[OSM-talk] RFC: what are empty nodes and how should we use them?
Peter Wendorff
wendorff at uni-paderborn.de
Tue Aug 17 09:28:36 BST 2010
On 16.08.2010 22:34, Frederik Ramm wrote:
> Hi,
>
> Peter Wendorff wrote:
>> Deletion of attribute-less objects will never be a problem, as long
>> as nobody tries to get information from that objects (not included
>> from my point of view).
>
> Wrong because someone could try to build an object from them in the
> next step.
As I said, that would be no problem, as long as this "someone" does not
download my changes in between - he already has his already uploaded
nodes in his editor.
> [...]
> To me, the logical equivalent would be covering every unmapped place
> in "fixme"s.)
Would that be wrong?
For me that sounds completely acceptable: missing data in the map should
be fixed - it's in some cases not worse than wrong data.
A white area in the map of course is sometimes obviously a todo hint,
but I don't see, why the fixme note would be wrong there.
> As I said, I am not religious about this particular "personal touch"
> that people may have in mapping. What I dislike is the basic idea of
> creating rules that everyone must follow (combined with "but what's
> the PROBLEM in following my rule?").
Well - I didn't want to give a rule for that.
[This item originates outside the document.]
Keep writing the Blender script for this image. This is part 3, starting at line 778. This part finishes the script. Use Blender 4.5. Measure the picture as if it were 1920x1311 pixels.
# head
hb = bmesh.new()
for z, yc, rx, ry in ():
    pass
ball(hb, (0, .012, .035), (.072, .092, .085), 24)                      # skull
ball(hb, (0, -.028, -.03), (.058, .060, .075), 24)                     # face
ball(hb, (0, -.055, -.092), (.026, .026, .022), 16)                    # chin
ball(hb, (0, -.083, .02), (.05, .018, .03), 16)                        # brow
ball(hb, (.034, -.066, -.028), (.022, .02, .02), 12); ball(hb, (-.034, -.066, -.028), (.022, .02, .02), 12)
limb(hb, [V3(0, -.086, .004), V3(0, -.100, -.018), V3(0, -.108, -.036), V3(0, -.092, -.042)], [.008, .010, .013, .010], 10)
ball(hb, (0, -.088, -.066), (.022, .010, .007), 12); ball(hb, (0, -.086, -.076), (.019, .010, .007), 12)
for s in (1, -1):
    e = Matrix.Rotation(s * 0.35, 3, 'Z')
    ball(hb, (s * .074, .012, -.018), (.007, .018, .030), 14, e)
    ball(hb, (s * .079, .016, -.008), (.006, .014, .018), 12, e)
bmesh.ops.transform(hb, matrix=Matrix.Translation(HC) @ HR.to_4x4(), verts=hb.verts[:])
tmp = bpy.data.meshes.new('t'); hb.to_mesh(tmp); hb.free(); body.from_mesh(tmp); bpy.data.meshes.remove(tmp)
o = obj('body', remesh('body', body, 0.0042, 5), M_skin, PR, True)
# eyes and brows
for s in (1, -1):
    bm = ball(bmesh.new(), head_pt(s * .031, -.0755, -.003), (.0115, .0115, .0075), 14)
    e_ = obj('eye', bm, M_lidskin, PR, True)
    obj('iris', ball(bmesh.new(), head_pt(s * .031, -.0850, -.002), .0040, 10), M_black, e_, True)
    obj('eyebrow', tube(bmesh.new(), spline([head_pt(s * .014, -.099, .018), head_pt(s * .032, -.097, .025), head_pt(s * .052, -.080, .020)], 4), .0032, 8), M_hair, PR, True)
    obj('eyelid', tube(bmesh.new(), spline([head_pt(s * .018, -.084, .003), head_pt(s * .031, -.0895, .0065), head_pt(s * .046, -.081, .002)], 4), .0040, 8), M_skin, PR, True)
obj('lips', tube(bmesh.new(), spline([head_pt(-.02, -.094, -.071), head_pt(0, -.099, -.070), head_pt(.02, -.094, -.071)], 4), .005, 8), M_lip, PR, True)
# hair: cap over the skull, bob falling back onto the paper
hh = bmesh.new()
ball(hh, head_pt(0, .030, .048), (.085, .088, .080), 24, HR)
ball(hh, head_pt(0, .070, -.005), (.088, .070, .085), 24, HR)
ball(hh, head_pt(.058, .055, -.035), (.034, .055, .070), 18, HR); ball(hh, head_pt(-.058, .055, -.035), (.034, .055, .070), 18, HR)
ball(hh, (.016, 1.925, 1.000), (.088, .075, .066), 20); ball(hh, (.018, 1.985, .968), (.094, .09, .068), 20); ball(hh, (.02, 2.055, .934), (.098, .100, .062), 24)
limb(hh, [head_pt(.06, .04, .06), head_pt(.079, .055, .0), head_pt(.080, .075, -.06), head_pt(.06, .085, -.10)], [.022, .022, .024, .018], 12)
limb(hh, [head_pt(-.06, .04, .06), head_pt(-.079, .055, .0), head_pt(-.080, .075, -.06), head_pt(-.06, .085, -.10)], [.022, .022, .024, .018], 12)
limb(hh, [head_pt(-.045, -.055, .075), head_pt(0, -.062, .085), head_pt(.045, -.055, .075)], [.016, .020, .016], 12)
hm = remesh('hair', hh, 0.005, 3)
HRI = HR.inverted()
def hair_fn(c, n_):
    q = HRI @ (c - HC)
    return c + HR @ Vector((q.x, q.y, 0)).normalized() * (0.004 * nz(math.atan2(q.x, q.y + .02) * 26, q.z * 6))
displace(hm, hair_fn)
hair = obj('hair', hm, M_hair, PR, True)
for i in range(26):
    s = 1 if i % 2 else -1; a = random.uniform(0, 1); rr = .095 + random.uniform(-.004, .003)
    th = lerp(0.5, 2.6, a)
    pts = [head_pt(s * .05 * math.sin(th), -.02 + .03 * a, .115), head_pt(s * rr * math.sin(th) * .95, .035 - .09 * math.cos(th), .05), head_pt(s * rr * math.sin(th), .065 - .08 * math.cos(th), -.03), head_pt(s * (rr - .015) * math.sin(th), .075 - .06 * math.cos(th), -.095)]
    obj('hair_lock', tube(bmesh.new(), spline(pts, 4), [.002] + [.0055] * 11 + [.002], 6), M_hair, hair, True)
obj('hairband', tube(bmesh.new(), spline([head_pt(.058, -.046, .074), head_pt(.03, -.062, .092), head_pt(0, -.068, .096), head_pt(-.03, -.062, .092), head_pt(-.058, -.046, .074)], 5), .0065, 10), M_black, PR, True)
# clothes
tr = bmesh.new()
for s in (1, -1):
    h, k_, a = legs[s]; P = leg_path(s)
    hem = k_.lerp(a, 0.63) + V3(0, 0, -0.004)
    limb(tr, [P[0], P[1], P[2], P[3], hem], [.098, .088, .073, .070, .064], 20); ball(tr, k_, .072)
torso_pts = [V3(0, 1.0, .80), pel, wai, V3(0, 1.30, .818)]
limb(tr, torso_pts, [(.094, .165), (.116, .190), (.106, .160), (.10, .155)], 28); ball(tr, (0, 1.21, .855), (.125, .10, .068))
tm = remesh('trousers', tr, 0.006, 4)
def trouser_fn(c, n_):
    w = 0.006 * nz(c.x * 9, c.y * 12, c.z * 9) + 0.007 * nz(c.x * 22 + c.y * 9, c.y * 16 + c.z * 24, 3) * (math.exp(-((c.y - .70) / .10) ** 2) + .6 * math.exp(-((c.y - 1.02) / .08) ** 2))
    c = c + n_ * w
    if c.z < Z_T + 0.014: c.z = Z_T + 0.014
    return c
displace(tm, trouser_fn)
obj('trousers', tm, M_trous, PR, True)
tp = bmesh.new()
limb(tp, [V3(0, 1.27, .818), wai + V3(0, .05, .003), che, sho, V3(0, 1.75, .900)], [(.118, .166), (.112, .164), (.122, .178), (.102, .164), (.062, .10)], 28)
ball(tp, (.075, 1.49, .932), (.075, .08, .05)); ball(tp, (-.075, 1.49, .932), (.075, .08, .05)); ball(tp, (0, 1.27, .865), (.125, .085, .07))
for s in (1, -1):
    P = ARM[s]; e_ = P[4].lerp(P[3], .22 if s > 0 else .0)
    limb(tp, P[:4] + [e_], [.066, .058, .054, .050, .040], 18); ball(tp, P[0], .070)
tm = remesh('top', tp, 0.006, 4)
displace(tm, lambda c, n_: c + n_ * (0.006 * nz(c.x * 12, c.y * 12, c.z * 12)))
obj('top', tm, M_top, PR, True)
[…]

In contrast I would like
to leave it as it is - allowing you (and others) to use empty geometry
to describe todo's and - on the other hand - allowing everybody to
delete objects that has no observable information for the database.
The latter includes allowing bots deleting empty nodes, just because
they are often created by faults, too.
> We must create rules only as a last resort; only where there is no
> other way but for everyone to do the same.
>
> The real art is to identify the places where one must have rules, and
> leave anything else alone. Every extra rule makes OSM less good.
> That's my basic message - the "..." is just an example.
If you want, don't take it as a rule - more like a hint: if you use
empty nodes, there are people, who think, they are useless and can be
deleted; and as they don't have information for everybody except you,
that's true for the biggest part of the community.